2つ上には宮本流維(関西学院大)と川上翼(名古屋オーシャンズ)、1つ上には北橋将治と、世代屈指の先輩GKとトレーニングを重ねる日々は常に学びにあふれていた。「試合の時も後ろでの存在感が凄かったですし、『あの人たちを超える』という気持ちはずっと持って練習に取り組んでいたんですけど、超えるどころか流維くんとかマサくん(北橋)の良いところをうまく自分にも当てはめてやっていかないと、1つや2つぐらいの武器では絶対に勝てなかったので、そこは意識してやってきましたし、自分が2年生の時に公式戦のピッチに何回か立たせてもらったからこそ、緊張感とかプレッシャーの中でああやって堂々と自信を持ってプレーしている姿を見て、改めて『先輩って凄いんだな』と思えました」。

「特にマサくんはハイボールの時の迫力も凄かったですし、キャッチした後のフォワードへのフィードとか、パントキックも普通のキックも精度が高くて、自分はもともとキックが凄く苦手だったので、グランパスに入ってマサくんの低弾道の速いキックとか、綺麗なパントキックを見せてもらって、凄く刺激をもらいました。1年生の時は練習後の自主練に付き合ってもらったりして、そういうことは自分も真似したいなと思いましたね」。人間性も抜群だった先輩たちからの教えを、後輩たちへと受け継いでいく覚悟も定まっている。

自身の特徴を尋ねると「ビルドアップの時のキックで速さを出すとか、あまりフィールドに背の高い選手がいない中で、身長が高い自分がハイボールやクロスに対しては全部守るぐらいの気持ちでやっています」と言い切るピサノ。キックは苦手だったはずだが、それもこのチームで求められる役割と真摯に向き合ううちに、そこへの自信も身に付けてきた。

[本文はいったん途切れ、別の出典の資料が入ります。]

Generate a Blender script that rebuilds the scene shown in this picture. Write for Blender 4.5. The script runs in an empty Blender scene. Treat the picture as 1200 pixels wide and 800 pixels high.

「結構キックは蹴り込みましたし、自分がうまくパスを通せた時に『ああ、サッカー楽しいな』と思ったんですよね。たぶん嫌なことは続けられないはずですし、マサくんも明るい性格で嫌な顔1つせずに教えてくれましたし、そこが大きかったなと思います」。やはり“マサくん”の影響力は実に大きいようだ。

『2023アスレカップ群馬』に参加していたこの日の試合前も、ウォーミングアップするチームの輪からは大きな声がこだまする。昨年のチームも基本的に元気な選手たちが揃っていたが、今年もその雰囲気やテンションはよりグレードアップしているような気すらしてしまう。

「本当に盛り上げ役みたいなキャラが多いので、その雰囲気もこのチームの良いところだと思います。自分も結構盛り上げるタイプなので、そこは一緒に盛り上がっちゃいますね(笑)。チームの中だと(貴田)遼河とか(鈴木)陽人とか、2年の(松嶋)好誠も結構盛り上げてくれます」(ピサノ)。グループの一体感は名古屋U-18が代々紡いできた大きな武器だ。

187センチの体躯を誇るピサノは父親がカナダ人で、母親が日本人。ただ、生まれたのも育ってきたのも日本ということで、既に年代別代表にも選出されている日本代表でさらに上を目指すとのこと。その礎を固めるためにも、アカデミーラストイヤーの2023年はとにかく重要だという自覚も十分に持ち合わせている。

「今の1,2年生は本当に技術も高くて、普段の練習でも『3年生ももっとやらないとな』と感じさせられる部分もありますし、逆にそれを見せてくれたからこそ、自分たちが3年生として引っ張っていかないといけないなというのは凄く感じています。目標としてはチームとして掲げている『三冠を獲る』というところで、そこで自分がキーパーとして毎試合失点をゼロで抑える気持ちを持って、シーズンに入っていきたいと思います」。

秘めてきたポテンシャルは、言うまでもなく高い。あとは、それをプレミアリーグという世代最高峰のステージで解き放つだけ。ピサノの大いなる挑戦のスタートは、もうすぐそこまで迫っている。